Greenwood's objective was "to write 48 very short pieces of music all starting with C major, and just distorting the chord in different ways. But that started to feel like an exercise more than music-writing, so instead it all started to focus on this Bach chorale style that has lots of C major chords in it, and just various distortions to that. Penderecki was talking about how he used to study electronic music in Warsaw, and I think he realised that all these sounds could be made with an orchestra, or could be done better and developed with an orchestra, so he turned his back on the electronic stuff and went instead to an orchestra, which I still think is a very modern thing to have done."
Penderecki can affirm that Greenwood's account sums up his journey through experimental electronica pretty accurately (Greenwood at the controls, pictured below).

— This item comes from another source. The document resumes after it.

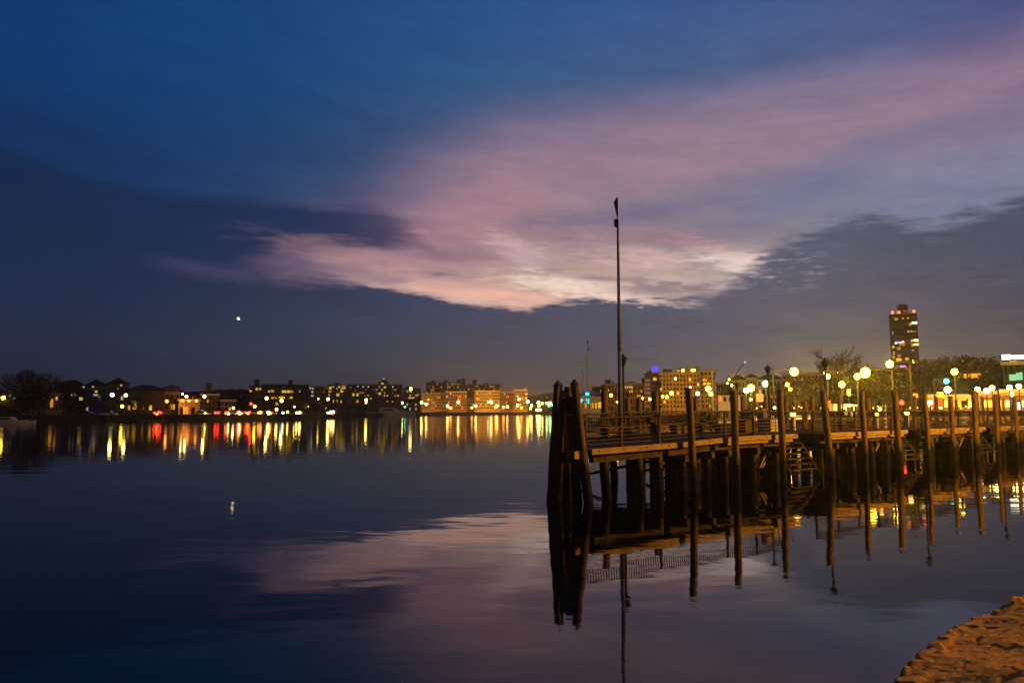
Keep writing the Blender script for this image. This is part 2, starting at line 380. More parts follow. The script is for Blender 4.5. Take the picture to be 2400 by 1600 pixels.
ring = shore + near + outer
tri = tessellate_polygon([[Vector((x, y, 0)) for x, y in ring]])
land.add([(x, y, GZ) for x, y in ring], [tuple(t) for t in tri])
gnd = structure('ground', land, GROUND)
bw = MB(); k = len(shore)
for i in range(k - 3):
    (x0, y0), (x1, y1) = shore[i], shore[i + 1]
    bw.add([(x0, y0, -1), (x1, y1, -1), (x1, y1, GZ + .02), (x0, y0, GZ + .02)], [(0, 1, 2, 3)])
    dx, dy = x1 - x0, y1 - y0; L = math.hypot(dx, dy); nx, ny = -dy / L, dx / L
    if i < k - 4:
        bw.box(((x0 + x1) / 2, (y0 + y1) / 2, GZ + .16), (L + .3, .7, .3), math.atan2(dy, dx))
nb = MB(); nring = shore[-4:] + near
for (x0, y0), (x1, y1) in zip(nring, nring[1:]): nb.add([(x0, y0, -1), (x1, y1, -1), (x1, y1, GZ - .003), (x0, y0, GZ - .003)], [(0, 1, 2, 3)])
structure('bank', nb, GROUND2)
bk = bw.build('seawall', GROUND2); tag(bk, 'long low dark stone seawall along the far shoreline', 'seawall')

# distant rise of wooded ground behind the left bank
hl = MB(); nh = 60
for i in range(nh + 1):
    px = -300 + i * 1700 / nh; D = 520 + 260 * min(1, max(0, (px - 400) / 800))
    yt = 914 + 10 * noise.noise(Vector((px * .006, 1, 0))) + max(0, px - 700) * .035
    for q, (dd, fz) in enumerate(((0, 0), (60, .7), (150, 1))):
        p = at(px, Y0 + (yt - Y0) * fz, D + dd); hl.v.append((p.x, p.y, max(p.z, GZ) if fz else GZ))
for i in range(nh):
    for q in range(2): a = i * 3 + q; hl.f.append((a, a + 3, a + 4, a + 1))
structure('hills', hl, mat('hill_dark', (.025, .025, .02), 1, (.012, .012, .01), .02, spec=.0), True)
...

"The music is very much inspired by electronics. I went to Warsaw to work in an electronic studio, I think it was 1957, and I fell in love with electronics which was for me the terra incognita, because I never heard such sounds. Of course the equipment at that time was very primitive and very simple, because Poland didn't have much contact with the Western world. But this was a great inspiration for my later music and these pieces were not directly, but kind of, transcriptions from the electronics, from their abstract sounds to sound made by live musicians. I wrote three pieces, the Threnody for the Victims of Hiroshima, Polymorphia and the Canon for string orchestra and tapes. I was very young and rebellious. I was rebelling against my professors of course because they were writing very academic music, and I really wanted to do something unexpected."